There are very few situations that I’ve been unhappy in. If I got really unhappy I would just leave. I haven’t been fired yet, but I left two movies in 2009 because, well … we won’t talk about that … Actually, sure, I’ll talk about it. I started a movie with Jason Reitman called Up in the Air and I think I was just the wrong sensibility. It was very friendly, though. Jason and I just parted company on that one. And then I was actually working with Hans on another movie called It’s Complicated with Nancy Meyers. I was a third wheel, so I exited stage left. But generally speaking, I can learn. I feel the first ten years of my career I really didn’t care what the director said because I felt so arrogant. I was so certain about what should happen. But then I became a good listener. So I think I learn every time now.

How did that arrogance manifest itself, do you think?
Well, first of all, I wasn’t doing a lot of very good movies. I was taking anything I could get, and I just did not respond well to somebody asking me to rewrite something. But the whole essence of what I do is rewriting: You write something, you present it, and some of it is liked and some of it isn’t. Maybe the whole thing isn’t liked, and now you have less amount of time to do the same thing again. It can be a very stressful and maddening process. I used to lose my temper and act very divalike and stomp around and say, “I’m not going to do that,” blah, blah, blah. It’s a miracle I kept getting hired.

Was there a specific film you can remember where you acted “divalike”?
Gosh … Well, the first two movies of any size that I did were a movie called Everybody’s All American that Taylor Hackford directed — I was pretty diva on that — and then Pretty Woman, which is probably my first real breakthrough. I remember Garry [Marshall] — who was such a lovely man and it was amazing that he even hired me, because I had very few credits at the time — asking me to rewrite a couple of things, and I was seething internally. Of course I didn’t let it out externally because he was so nice. But my stomach was doing flip-flops, I was really angry. I was ranting and raving to my agent. Obviously, I’ve learned from that, but it’s hard. “You what? You want me to do what?”

Did you work with Garry again after?
I did. I worked with Garry on Runaway Bride, which was a great experience. I was more mature at that point. I kept growing up, and it all got easier and better. I’ve managed to get myself into a mode where I’m not wrecked every time something is rejected because it’s just the way it’s going to be.

Is there a way of working that you don’t like, in terms of the different processes different directors have?
Well, yeah. The thing that is most upsetting is for a director to be inconsistent. To accept a theme or an approach, like a palette that we’re using, and then have a change of heart somewhere down the road. That’s happened lots of times. It happened really significantly — and I don’t blame the director for this one because he is one of my favorite collaborations — with Night on The Village. Everybody thought in the very beginning that it was a thriller, so I had written this thriller score. Then we watched the whole thing and played it in front of an audience, and it just didn’t work. And we realized, well, it’s really a love story. So I rewrote the whole thing for Hilary Hahn, solo violin. It turned into a love story with a couple of little scary bits, and it really worked much better.

You said Terrence Malick knows his music pretty well.

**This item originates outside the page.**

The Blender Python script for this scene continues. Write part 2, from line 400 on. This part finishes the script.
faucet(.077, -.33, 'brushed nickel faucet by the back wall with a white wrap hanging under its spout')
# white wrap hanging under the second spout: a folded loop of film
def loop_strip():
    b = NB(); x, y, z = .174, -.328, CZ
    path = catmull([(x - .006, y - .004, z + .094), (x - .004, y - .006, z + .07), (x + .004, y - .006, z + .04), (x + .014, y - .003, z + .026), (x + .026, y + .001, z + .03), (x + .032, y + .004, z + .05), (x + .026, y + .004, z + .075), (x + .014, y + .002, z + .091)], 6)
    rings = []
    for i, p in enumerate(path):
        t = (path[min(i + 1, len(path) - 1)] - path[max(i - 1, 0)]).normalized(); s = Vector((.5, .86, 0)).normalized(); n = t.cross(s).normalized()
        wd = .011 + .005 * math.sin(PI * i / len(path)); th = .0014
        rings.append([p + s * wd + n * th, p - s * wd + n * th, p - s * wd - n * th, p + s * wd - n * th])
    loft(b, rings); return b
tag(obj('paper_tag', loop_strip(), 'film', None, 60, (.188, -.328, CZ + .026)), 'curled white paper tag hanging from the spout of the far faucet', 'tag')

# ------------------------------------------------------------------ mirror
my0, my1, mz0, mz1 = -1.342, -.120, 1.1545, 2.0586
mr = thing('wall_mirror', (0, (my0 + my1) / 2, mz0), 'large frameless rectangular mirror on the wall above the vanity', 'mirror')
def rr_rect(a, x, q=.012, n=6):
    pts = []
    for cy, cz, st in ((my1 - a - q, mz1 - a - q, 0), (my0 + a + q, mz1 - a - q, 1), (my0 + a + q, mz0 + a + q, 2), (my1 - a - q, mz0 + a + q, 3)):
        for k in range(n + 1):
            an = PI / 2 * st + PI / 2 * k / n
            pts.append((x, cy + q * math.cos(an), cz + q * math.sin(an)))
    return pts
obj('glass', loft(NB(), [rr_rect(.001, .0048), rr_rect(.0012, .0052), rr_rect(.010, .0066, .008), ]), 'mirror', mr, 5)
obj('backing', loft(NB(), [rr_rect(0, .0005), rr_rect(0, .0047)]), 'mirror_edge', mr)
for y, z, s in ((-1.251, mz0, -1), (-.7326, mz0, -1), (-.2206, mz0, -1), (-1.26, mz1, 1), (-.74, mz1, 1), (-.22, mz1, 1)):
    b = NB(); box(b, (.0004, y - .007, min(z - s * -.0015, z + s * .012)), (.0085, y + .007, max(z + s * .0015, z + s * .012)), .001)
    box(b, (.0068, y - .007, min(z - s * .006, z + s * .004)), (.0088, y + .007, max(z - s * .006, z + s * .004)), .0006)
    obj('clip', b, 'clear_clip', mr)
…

What’s that conversation like? Is it granular and technical? I hear he loves to talk in metaphors.
Yeah, it’s very metaphorical. He thought of A Hidden Life really as a battle of light and dark. He described the village in Austria where their farm was as the Garden of Eden and that the Nazis were the snake that came in and poisoned everything. What he talked about more than anything was the river. These people live near the river, and the sound and the feeling of the river — that really was the inspiration for the rolling accompaniment of the violin line. I think it was effective. He heard it and warmed to it, so I kept developing it and trying it in different iterations throughout. He really did want a sound for light. A sound, or a tune, or a feeling, or a motif for hope.

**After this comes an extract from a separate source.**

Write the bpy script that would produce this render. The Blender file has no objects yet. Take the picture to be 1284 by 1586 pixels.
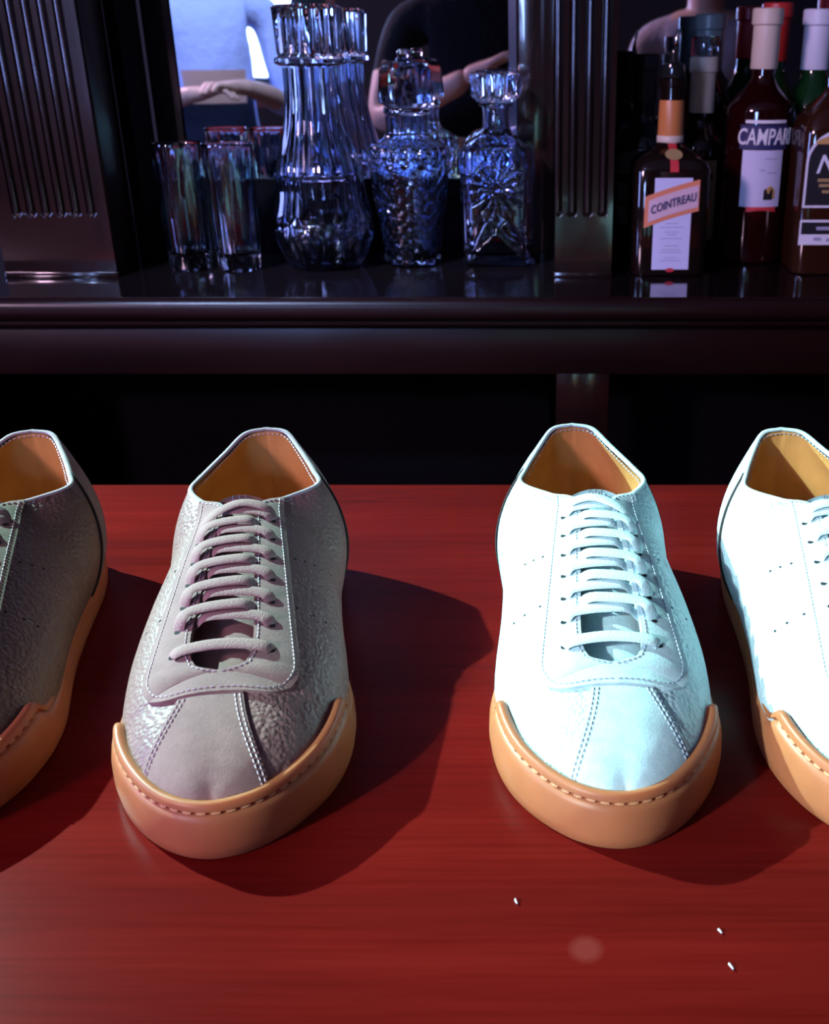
import bpy, bmesh, math, random
import numpy as np
from mathutils import Vector, Matrix
from mathutils.bvhtree import BVHTree
random.seed(4); rng = np.random.default_rng(4)
sc = bpy.context.scene
COL = sc.collection
CT = 1.08            # height of the bar top
R = math.radians

# ------------------------------------------------------------------ camera
cam = bpy.data.cameras.new('camera'); cam_o = bpy.data.objects.new('camera', cam); COL.objects.link(cam_o)
cam_o.location = (0, 0, CT + .324); cam_o.rotation_euler = (R(90 - 24), 0, 0)
cam.sensor_fit = 'HORIZONTAL'; cam.sensor_width = 36; cam.lens = 36 * 1650 / 1284
cam.shift_x = -(830 - 642) / 1284; cam.clip_start = .02
cam.dof.use_dof = True; cam.dof.focus_distance = .60; cam.dof.aperture_fstop = 20
sc.camera = cam_o
# ------------------------------------------------------------------ world, lights, exposure
w = bpy.data.worlds.new('world'); sc.world = w; w.use_nodes = True
w.node_tree.nodes['Background'].inputs[0].default_value = (.55, .62, 1, 1)
w.node_tree.nodes['Background'].inputs[1].default_value = .02
sc.view_settings.view_transform = 'Standard'; sc.view_settings.look = 'None'
sc.view_settings.exposure = 0; sc.view_settings.gamma = 1; sc.view_settings.use_curve_mapping = False

def aim(o, to):
    o.rotation_euler = (Vector(to) - o.location).to_track_quat('-Z', 'Y').to_euler()
def lamp(name, typ, loc, to, energy, color, **kw):
    l = bpy.data.lights.new(name, typ); l.energy = energy; l.color = color
    for k, v in kw.items(): setattr(l, k, v)
    o = bpy.data.objects.new(name, l); COL.objects.link(o); o.location = loc; aim(o, to); return o
# hard key from the upper left, a little behind the shoes
lamp('key_spot', 'SPOT', (-1.62, 1.40, CT + 1.22), (-.12, .52, CT), 720, (.52, 1, .95), spot_size=R(27.5), spot_blend=.15, shadow_soft_size=.012)
# daylight through the left window (low, from the viewer's left) and through the window behind the people
lamp('left_window_daylight', 'AREA', (-2.36, -1.6, CT + 1.36), (-.1, .45, CT), 66, (1.0, .62, .92), shape='RECTANGLE', size=.4, size_y=.4)
lamp('left_window_beam', 'SPOT', (-2.3, -1.55, CT + 1.40), (.130, .485, CT + .04), 560, (.55, 1, .95), spot_size=R(5.7), spot_blend=.3, shadow_soft_size=.015)
lamp('front_window_daylight', 'AREA', (-1.40, -2.55, 1.62), (-.9, 1, 1.3), 80, (.30, .45, 1), shape='RECTANGLE', size=.60, size_y=.76)
lamp('side_window_daylight', 'AREA', (-2.38, .38, CT + .55), (-.3, .9, CT + .15), 34, (.28, .36, 1), shape='RECTANGLE', size=.5, size_y=.7)
lamp('added_crystal_fill', 'SPOT', (-.95, -.25, 2.62), (-.24, 1.27, CT + .22), 330, (.42, .56, 1), spot_size=R(17), spot_blend=.5, shadow_soft_size=.09)  # blue spot added for sparkle in the crystal, not a known fixture
lamp('added_people_fill', 'SPOT', (-.70, -.10, 2.7), (-.82, -1.0, 1.25), 190, (.42, .58, 1), spot_size=R(52), spot_blend=.5, shadow_soft_size=.05)  # extra fill added to brighten the mirrored people, stands for no actual lamp

# ------------------------------------------------------------------ helpers
def tag(o, label=None, cat=None, group=None, kind=None):
    if label: o['label'] = label
    if cat: o['category'] = cat
    if group: o['group'] = group
    if kind: o['kind'] = kind
    return o
def thing(name, label, cat, loc=(0, 0, 0), rz=0, group=None):
    o = bpy.data.objects.new(name, None); COL.objects.link(o); o.empty_display_size = .05
    o.location = loc; o.rotation_euler = (0, 0, rz); return tag(o, label, cat, group)
def mesh(name, V, F, m, parent=None, smooth=True, angle=None, kind=None, label=None):
    me = bpy.data.meshes.new(name); me.from_pydata([tuple(map(float, v)) for v in V], [], [tuple(map(int, f)) for f in F])
    me.update()
    if m: me.materials.append(m)
    if smooth:
        for p in me.polygons: p.use_smooth = True
        if angle is not None: me.set_sharp_from_angle(angle=R(angle))
    o = bpy.data.objects.new(name, me); COL.objects.link(o)
    if parent: o.parent = parent
    if kind: o['kind'] = kind
    if label: o['label'] = label
    return o
def bmo(name, bm, m, parent=None, smooth=False, angle=None, kind=None):
    bmesh.ops.recalc_face_normals(bm, faces=bm.faces)
    me = bpy.data.meshes.new(name); bm.to_mesh(me); bm.free()
    if m: me.materials.append(m)
    if smooth:
        for p in me.polygons: p.use_smooth = True
        if angle is not None: me.set_sharp_from_angle(angle=R(angle))
    o = bpy.data.objects.new(name, me); COL.objects.link(o)
    if parent: o.parent = parent
    if kind: o['kind'] = kind
    return o
def add_box(bm, x0, x1, y0, y1, z0, z1, bev=0, seg=2):
    r = bmesh.ops.create_cube(bm, size=1)
    vs = r['verts']
    for v in vs: v.co = Vector((x0 + (v.co.x + .5) * (x1 - x0), y0 + (v.co.y + .5) * (y1 - y0), z0 + (v.co.z + .5) * (z1 - z0)))
    if bev:
        es = list({e for v in vs for e in v.link_edges})
        bmesh.ops.bevel(bm, geom=es, offset=bev, segments=seg, affect='EDGES', profile=.5)
def box(name, b, m, parent=None, bev=.002, seg=2):
    bm = bmesh.new(); add_box(bm, *b, bev, seg); return bmo(name, bm, m, parent, True, 40)
def struct(o, kind='structure'):
    o['kind'] = kind; return o
def dup(root, loc, rz, label):
    r = root.copy(); COL.objects.link(r); r.location = loc; r.rotation_euler = (0, 0, rz); r['label'] = label
    for ch in list(root.children):
        c = ch.copy(); COL.objects.link(c); c.parent = r
        for g in list(ch.children):
            d = g.copy(); COL.objects.link(d); d.parent = c
    return r
def cr(P, n):
    """catmull-rom through rows of P at n even parameters"""
    P = np.asarray(P, float); k = len(P) - 1
    return crat(P, np.linspace(0, k, n))
def crat(P, t):
    P = np.asarray(P, float); t = np.atleast_1d(np.asarray(t, float)); k = len(P) - 1
    i = np.clip(np.floor(t).astype(int), 0, k - 1); f = (t - i)[:, None]
    Q = np.vstack([2 * P[0] - P[1], P, 2 * P[-1] - P[-2]])
    a, b, c, d = Q[i], Q[i + 1], Q[i + 2], Q[i + 3]
    return .5 * (2 * b + (c - a) * f + (2 * a - 5 * b + 4 * c - d) * f ** 2 + (3 * b - a - 3 * c + d) * f ** 3)
def resample(P, n, closed=False):
    P = np.asarray(P, float)
    if closed: P = np.vstack([P, P[:1]])
    d = np.r_[0, np.cumsum(np.linalg.norm(np.diff(P, axis=0), axis=1))]
    t = np.linspace(0, d[-1], n + (1 if closed else 0))
    if closed: t = t[:-1]
    return np.stack([np.interp(t, d, P[:, j]) for j in range(P.shape[1])], 1)
def gridfaces(n, m, off=0, wrap=False, flip=False):
    F = []
    for i in range(n - 1 + (1 if wrap else 0)):
        i2 = (i + 1) % n
        for j in range(m - 1):
            q = [off + i * m + j, off + i2 * m + j, off + i2 * m + j + 1, off + i * m + j + 1]
            F.append(q[::-1] if flip else q)
    return F
def tubemesh(P, r, n=8, ry=None, up=None, caps=True):
    """tube of (elliptic) section along points P; returns V, F"""
    P = np.asarray(P, float); T = np.gradient(P, axis=0); T /= np.linalg.norm(T, axis=1)[:, None] + 1e-12
    V = []
    ref = np.array([0, 0, 1.]) if up is None else None
    rr = np.broadcast_to(np.asarray(r, float), (len(P),)); ry_ = rr if ry is None else np.broadcast_to(np.asarray(ry, float), (len(P),))
    for i in range(len(P)):
        u = up[i] if up is not None else ref
        b = np.cross(T[i], u)
        if np.linalg.norm(b) < 1e-5: b = np.cross(T[i], [1., 0, 0])
        b /= np.linalg.norm(b); nn = np.cross(b, T[i])
        for k in range(n):
            a = 2 * math.pi * k / n
            V.append(P[i] + b * math.cos(a) * rr[i] + nn * math.sin(a) * ry_[i])
    F = []
    for i in range(len(P) - 1):
        for k in range(n):
            F.append((i * n + k, i * n + (k + 1) % n, (i + 1) * n + (k + 1) % n, (i + 1) * n + k))
    if caps: F += [tuple(range(n))[::-1], tuple((len(P) - 1) * n + k for k in range(n))]
    return V, F
def lathe(prof, n=48, fn=None, inner=None, close=True):
    """profile rows (r, z); fn(r, z, angle)->r"""
    V = []
    for r, z in prof:
        for k in range(n):
            a = 2 * math.pi * k / n
            rr = fn(r, z, a) if fn else r
            V.append((rr * math.cos(a), rr * math.sin(a), z))
    m = len(prof); F = []
    for i in range(m - 1):
        for k in range(n):
            F.append((i * n + k, i * n + (k + 1) % n, (i + 1) * n + (k + 1) % n, (i + 1) * n + k))
    if close: F += [tuple(range(n))[::-1], tuple((m - 1) * n + k for k in range(n))]
    return V, F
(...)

There was also one that we called “Descent.” Which was really part of going into the heart of darkness and making that decision to give up his life and his family — going into hell. Is he doing the right thing by abandoning his wife and children in this very unforgiving town? Or should he dedicate himself to a cause that he despises?

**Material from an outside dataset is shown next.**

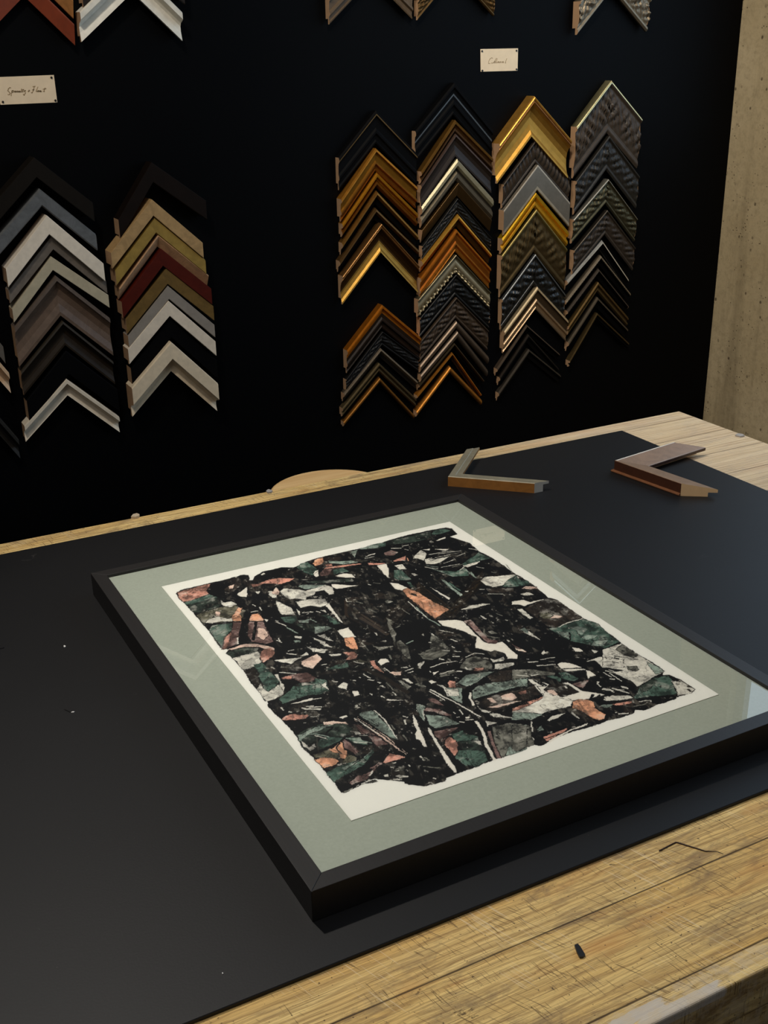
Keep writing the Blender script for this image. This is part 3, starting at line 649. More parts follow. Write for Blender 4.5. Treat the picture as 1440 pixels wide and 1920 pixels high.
def paint(sl, ins, key, mott=None):
    base = PAL[key]; m = MOT[key] if mott is None else mott
    reg = img[sl]; nb, nm, nf, vv = n_big[sl], n_med[sl], n_fine[sl], vein[sl]
    k = np.clip((nm-(.44 if key in 'SMO' else .49))*6, 0, 1)*m
    k = np.maximum(k, np.clip((.020-vv)*60, 0, 1)*min(1, m*1.5))
    lit = 1+(nb-.5)*.55*(m > 0)+(nf-.5)*.30*(m > 0)
    col = base[None, None]*lit[..., None]
    if m > .2:      # paper showing through the wash
        t = np.clip((.42-nm)*6, 0, 1)[..., None]*.45; col = col*(1-t)+PAL['w']*t
    dk = INK if key not in 'SOsM' else C(58, 40, 38)
    col = col*(1-k[..., None])+dk*k[..., None]
    reg[ins] = col[ins]; img[sl] = reg
def poly(t, key, s, mott=None):
    pts = [pp(t, *map(float, q.split(','))) for q in s.split()]
    r = mask_poly(pts)
    if r: paint(r[0], r[1], key, mott)
    if key not in 'WKb': outs.append(pts)
outs = []
def line(t, key, wd_, s):
    """a drawn stroke wd_ photo pixels wide"""
    P = [np.array(pp(t, *map(float, q.split(',')))) for q in s.split()]; hw = wd_*.00055
    for a, b in zip(P, P[1:]):
        d = b-a; L = np.linalg.norm(d)
        if L < 1e-6: continue
        n = np.array([-d[1], d[0]])/L*hw; e = d/L*hw*.4
        r = mask_poly([a-n-e, a+n-e, b+n+e, b-n+e])
        if r: paint(r[0], r[1], key, 0)
# outline of the inked area
OUT = [(1, '130,365 200,315 540,235 720,195 1000,120 1070,125 1085,190 1120,190 1150,140 1250,80 1440,40'), (2, '190,435 350,440 520,360 620,325 760,290 1060,225 1300,170 1440,140'),
       (3, '240,300 560,215 800,165 1000,130 1080,145 1150,215 1060,250 1310,330 1430,440'), (4, '240,150 420,240 580,345 710,440 800,490 940,580 1160,760'),
       (8, '480,140 560,160 910,400 980,435 1090,465 1120,530 1290,630 1390,710'), (13, '230,240 460,390 620,480 760,570 800,610 760,655 850,650 1000,710 1190,840 1150,890 950,940 940,965 680,1050 530,1115 420,1100 390,1150 260,1200'),
       (12, '1200,770 1120,810 700,930 450,1040 400,1080 340,1090 290,1075 60,1165'), (11, '1100,900 980,935 930,950 750,1030 530,1100 400,1150 370,1200'),
       (10, '1200,990 960,960 940,930 540,890 420,940 140,1080 50,960'), (9, '880,1160 720,970 620,850 590,820 470,720 370,530 190,340 20,180 10,100 100,70'),
       (5, '660,995 600,890 480,760 390,600 330,540 250,440 160,380 200,330 100,310'), (1, '700,1060 570,860 480,760 350,600 260,510 180,430')]
pts = []
for t, s in OUT: pts += [pp(t, *map(float, q.split(','))) for q in s.split()]
sl, ins = mask_poly(pts); sl_out, ins_out = sl, ins.copy()
reg = img[sl]; nb, nm, nf, st_ = n_big[sl], n_med[sl], n_fine[sl], streak[sl]
body = INK[None, None]*(.85+.5*nb[..., None])
t1 = (np.clip((nm-.56)*7, 0, 1)*np.clip((nb-.46)*5, 0, 1))[..., None]*.6; body = body*(1-t1)+C(60, 52, 46)*t1
t2 = (np.clip((st_-.60)*14, 0, 1)*np.clip((nb-.46)*6, 0, 1))[..., None]*.55; body = body*(1-t2)+C(104, 100, 92)*t2
t3 = (np.clip((nf-.70)*14, 0, 1)*np.clip((nm-.52)*8, 0, 1))[..., None]*.8; body = body*(1-t3)+C(150, 146, 138)*t3
reg[ins] = body[ins]; img[sl] = reg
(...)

How do you compose that conflict?
Any composer should be able to synthesize the primary feelings that the characters are going through in the movie. The idea of leaving my beloved wife and my children and being in a dark prison, preparing to be executed for a political position that I really believed in … I could imagine that I would be so desperate for the light, so that it just came out of me in a very romantic way. I literally just decided to write music ascending up the scale. It sounds stupid, but there are conventions in music that work because they work. It’s hard to get away from writing a low note when something ominous is going to happen, because it works so damn well. I thought of “Descent” as a chaconne, really, something that has a six- or seven-chord sequence that just kept going down and down and down on one level, but then another part would build up in the opposite direction.

Terry also wanted a piece, which we called “Knotted,” which was two solo instruments. They would be intertwined as Franz and Fani. He was very specific about the shape, and the arch that started with one instrument, then combining two counterpoints between the two and then just being left with the other instrument. The music was the voice of these two characters very specifically and architecturally.

Obviously, there are existing classical pieces in the film, too. Where do those fit in? Are they there as temp tracks early on?
Oftentimes they’re there. Sometimes my pieces replace them. Or he’ll say, “I’m going to use this piece in here,” and then I’ll have to construct a way of segueing out of that piece into score — in a way that I don’t embarrass myself, because he’s usually using music from rather talented composers like Dvorak and Handel and all kinds of folks. You don’t want to sound too puny up against this glorious music that you’re coming out of. So for me, there was no question I was going to remain in a traditional 19th-century modality. Even though there are electronics, there are ambient, contemporary sounds in the movie, they’re blended very subtly with the orchestral noises.

Being able to match the sound and sensibility of a classical piece pays other dividends, too. To this day some people will hear “The Carnival of the Animals” and say, “Oh, it’s the music from Days of Heaven.”
Right. And they’ll credit [Ennio] Morricone with having written that, and I’ll have to remind people he didn’t. Maybe I’ll get credit for some of the Handel that’s in the movie, right? I think I already have, and I’ve had to say to people, “Well, I have to remind you a lot of that isn’t my music, but thanks anyway.”